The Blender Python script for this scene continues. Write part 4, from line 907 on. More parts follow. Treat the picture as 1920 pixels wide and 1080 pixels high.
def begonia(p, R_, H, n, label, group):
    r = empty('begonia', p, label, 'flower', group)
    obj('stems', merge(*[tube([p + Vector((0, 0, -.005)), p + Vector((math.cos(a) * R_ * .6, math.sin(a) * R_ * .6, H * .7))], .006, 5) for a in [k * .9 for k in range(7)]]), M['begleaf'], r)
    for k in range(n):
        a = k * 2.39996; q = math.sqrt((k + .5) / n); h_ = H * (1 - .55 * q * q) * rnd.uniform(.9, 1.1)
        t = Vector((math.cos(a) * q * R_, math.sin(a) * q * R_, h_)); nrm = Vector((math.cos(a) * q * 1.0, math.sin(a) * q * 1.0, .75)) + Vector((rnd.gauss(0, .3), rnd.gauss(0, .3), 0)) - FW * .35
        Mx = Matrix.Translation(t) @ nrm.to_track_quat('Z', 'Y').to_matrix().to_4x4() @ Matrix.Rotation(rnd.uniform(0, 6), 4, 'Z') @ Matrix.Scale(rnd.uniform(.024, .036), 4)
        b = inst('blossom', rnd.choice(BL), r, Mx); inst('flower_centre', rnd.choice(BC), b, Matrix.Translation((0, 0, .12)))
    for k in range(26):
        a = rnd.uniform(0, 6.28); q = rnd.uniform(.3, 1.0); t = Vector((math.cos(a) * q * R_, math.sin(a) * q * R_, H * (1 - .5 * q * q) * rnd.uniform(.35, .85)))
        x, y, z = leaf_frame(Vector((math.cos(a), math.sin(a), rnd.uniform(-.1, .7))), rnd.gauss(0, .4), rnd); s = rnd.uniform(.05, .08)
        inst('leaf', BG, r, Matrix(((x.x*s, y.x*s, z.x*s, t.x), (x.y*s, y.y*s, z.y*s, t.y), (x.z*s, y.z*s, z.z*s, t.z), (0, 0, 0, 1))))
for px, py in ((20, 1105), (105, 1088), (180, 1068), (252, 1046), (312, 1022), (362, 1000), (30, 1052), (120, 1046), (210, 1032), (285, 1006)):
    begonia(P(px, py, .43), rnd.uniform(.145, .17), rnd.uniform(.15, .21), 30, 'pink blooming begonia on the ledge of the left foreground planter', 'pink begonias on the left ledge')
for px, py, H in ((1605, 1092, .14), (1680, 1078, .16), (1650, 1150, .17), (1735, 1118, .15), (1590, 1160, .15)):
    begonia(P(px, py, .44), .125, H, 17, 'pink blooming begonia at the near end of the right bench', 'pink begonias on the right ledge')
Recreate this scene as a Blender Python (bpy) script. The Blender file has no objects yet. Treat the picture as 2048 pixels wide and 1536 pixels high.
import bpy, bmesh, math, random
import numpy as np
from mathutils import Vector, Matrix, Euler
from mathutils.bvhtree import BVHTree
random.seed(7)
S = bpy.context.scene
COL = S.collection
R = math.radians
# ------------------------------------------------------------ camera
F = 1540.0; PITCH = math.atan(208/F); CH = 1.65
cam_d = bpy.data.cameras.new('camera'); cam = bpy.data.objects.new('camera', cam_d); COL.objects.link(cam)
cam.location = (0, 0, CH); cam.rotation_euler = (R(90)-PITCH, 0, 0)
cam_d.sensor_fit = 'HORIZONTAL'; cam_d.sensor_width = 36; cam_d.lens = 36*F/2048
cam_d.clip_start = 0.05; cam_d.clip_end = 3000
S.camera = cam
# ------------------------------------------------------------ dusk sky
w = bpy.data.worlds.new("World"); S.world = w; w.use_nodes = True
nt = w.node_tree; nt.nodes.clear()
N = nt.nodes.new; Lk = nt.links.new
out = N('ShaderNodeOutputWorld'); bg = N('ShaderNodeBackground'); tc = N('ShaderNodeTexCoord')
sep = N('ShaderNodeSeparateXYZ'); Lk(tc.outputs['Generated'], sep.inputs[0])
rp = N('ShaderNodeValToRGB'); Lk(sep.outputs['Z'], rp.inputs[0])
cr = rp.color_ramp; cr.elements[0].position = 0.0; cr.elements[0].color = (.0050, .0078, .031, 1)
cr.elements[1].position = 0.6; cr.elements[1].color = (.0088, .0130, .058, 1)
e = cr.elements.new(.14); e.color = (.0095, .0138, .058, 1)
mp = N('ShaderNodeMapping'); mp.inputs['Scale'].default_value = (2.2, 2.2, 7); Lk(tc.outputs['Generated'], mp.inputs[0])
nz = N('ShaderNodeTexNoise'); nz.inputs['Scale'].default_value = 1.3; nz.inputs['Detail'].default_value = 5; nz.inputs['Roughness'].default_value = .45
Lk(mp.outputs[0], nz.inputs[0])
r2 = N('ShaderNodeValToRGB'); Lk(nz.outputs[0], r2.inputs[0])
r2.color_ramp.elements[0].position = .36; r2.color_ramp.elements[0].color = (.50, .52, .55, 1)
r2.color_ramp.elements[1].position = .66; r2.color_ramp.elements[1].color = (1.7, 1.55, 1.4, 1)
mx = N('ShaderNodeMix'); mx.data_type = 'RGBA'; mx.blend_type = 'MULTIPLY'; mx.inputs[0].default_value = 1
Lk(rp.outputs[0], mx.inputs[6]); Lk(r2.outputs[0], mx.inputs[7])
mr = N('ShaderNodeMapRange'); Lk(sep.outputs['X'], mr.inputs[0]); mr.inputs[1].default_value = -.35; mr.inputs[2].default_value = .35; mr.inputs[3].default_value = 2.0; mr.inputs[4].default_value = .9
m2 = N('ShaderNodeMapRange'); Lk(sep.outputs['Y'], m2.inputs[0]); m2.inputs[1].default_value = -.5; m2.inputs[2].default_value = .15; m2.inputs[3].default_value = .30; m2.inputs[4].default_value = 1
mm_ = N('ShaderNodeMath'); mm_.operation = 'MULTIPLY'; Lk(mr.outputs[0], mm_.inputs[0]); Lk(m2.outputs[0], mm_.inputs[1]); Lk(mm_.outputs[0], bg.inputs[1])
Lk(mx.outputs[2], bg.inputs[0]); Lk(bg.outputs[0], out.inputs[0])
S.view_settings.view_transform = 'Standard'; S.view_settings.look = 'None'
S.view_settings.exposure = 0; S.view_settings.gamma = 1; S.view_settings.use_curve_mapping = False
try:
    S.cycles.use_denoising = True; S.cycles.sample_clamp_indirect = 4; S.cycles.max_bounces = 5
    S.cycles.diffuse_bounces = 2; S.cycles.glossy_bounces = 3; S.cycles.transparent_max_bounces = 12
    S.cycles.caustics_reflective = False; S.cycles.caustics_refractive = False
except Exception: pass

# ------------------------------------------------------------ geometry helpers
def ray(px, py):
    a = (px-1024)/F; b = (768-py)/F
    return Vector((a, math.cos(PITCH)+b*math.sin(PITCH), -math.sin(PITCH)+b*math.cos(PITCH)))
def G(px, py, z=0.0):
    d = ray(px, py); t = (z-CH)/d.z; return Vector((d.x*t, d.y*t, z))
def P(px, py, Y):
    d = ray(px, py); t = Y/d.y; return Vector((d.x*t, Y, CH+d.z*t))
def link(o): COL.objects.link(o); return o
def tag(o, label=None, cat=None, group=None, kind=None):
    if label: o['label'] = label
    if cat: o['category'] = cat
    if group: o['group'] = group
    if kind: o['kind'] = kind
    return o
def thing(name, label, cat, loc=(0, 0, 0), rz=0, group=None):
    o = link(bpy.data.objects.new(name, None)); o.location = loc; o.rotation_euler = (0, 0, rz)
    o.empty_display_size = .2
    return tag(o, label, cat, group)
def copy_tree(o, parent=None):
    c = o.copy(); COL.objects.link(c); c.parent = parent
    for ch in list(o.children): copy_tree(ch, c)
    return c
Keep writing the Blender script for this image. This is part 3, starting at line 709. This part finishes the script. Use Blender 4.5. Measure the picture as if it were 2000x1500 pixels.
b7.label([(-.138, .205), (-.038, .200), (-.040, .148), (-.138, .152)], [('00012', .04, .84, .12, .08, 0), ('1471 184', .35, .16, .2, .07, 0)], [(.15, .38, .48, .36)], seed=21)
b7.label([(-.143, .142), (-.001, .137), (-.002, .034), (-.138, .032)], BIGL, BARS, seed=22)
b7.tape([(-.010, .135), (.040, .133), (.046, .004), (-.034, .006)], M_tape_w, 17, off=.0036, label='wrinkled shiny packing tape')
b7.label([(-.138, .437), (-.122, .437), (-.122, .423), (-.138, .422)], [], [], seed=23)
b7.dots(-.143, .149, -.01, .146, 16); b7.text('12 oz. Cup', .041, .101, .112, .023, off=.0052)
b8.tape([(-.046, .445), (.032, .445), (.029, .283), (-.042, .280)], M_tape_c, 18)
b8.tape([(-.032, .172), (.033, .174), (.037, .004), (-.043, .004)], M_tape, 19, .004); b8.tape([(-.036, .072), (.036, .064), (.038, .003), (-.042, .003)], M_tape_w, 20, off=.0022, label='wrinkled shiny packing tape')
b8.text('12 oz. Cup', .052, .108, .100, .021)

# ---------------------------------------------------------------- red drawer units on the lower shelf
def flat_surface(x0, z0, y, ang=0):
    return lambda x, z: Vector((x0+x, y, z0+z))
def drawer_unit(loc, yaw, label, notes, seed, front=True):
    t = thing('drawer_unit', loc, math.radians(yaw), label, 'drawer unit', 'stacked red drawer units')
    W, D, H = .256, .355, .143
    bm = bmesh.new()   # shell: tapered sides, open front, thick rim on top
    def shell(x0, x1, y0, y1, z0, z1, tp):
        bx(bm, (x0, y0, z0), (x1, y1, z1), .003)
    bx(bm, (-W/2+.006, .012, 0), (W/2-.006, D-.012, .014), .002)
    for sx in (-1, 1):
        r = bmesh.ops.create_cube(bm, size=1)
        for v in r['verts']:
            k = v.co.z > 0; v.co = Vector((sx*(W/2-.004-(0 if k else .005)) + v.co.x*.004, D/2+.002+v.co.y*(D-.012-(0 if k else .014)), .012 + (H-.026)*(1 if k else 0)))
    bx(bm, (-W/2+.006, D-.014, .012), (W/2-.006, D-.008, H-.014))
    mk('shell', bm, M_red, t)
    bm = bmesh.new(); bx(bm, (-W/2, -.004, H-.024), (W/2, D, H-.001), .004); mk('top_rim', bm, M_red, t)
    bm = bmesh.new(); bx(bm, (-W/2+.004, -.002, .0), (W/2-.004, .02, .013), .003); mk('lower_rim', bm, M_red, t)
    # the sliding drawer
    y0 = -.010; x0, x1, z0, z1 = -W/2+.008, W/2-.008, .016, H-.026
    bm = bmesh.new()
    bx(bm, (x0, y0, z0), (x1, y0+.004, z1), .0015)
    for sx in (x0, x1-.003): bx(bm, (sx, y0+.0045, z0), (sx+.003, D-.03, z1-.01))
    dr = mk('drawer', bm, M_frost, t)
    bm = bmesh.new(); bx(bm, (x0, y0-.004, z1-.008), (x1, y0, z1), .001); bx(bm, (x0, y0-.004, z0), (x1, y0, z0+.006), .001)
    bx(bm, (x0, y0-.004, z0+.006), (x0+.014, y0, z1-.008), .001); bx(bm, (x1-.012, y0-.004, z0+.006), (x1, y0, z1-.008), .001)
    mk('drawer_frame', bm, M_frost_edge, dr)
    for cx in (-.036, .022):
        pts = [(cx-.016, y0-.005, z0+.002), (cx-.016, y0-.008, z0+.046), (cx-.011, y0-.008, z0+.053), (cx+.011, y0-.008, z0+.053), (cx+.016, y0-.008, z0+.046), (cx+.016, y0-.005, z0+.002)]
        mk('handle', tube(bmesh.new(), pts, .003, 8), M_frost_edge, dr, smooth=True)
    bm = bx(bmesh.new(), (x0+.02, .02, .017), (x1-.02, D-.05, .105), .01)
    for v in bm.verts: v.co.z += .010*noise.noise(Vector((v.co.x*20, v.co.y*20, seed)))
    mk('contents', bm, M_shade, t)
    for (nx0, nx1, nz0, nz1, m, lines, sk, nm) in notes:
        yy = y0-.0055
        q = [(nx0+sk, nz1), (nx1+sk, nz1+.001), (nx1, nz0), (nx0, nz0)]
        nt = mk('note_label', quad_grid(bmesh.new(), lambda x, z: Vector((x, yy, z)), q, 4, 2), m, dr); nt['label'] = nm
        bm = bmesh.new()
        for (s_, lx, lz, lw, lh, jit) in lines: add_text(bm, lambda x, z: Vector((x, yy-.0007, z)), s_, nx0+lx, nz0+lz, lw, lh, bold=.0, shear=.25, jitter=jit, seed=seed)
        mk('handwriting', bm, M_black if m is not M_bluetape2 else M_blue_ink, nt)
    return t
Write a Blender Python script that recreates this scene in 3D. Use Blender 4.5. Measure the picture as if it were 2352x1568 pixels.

◆ What to work on
Copy out every line of the listing that includes the string "Write".

◆ Solved exercise
The Blender Python script for this scene continues. Write part 4, from line 907 on. More parts follow. Treat the picture as 1920 pixels wide and 1080 pixels high.
Write a Blender Python script that recreates this scene in 3D. Use Blender 4.5. Measure the picture as if it were 2352x1568 pixels.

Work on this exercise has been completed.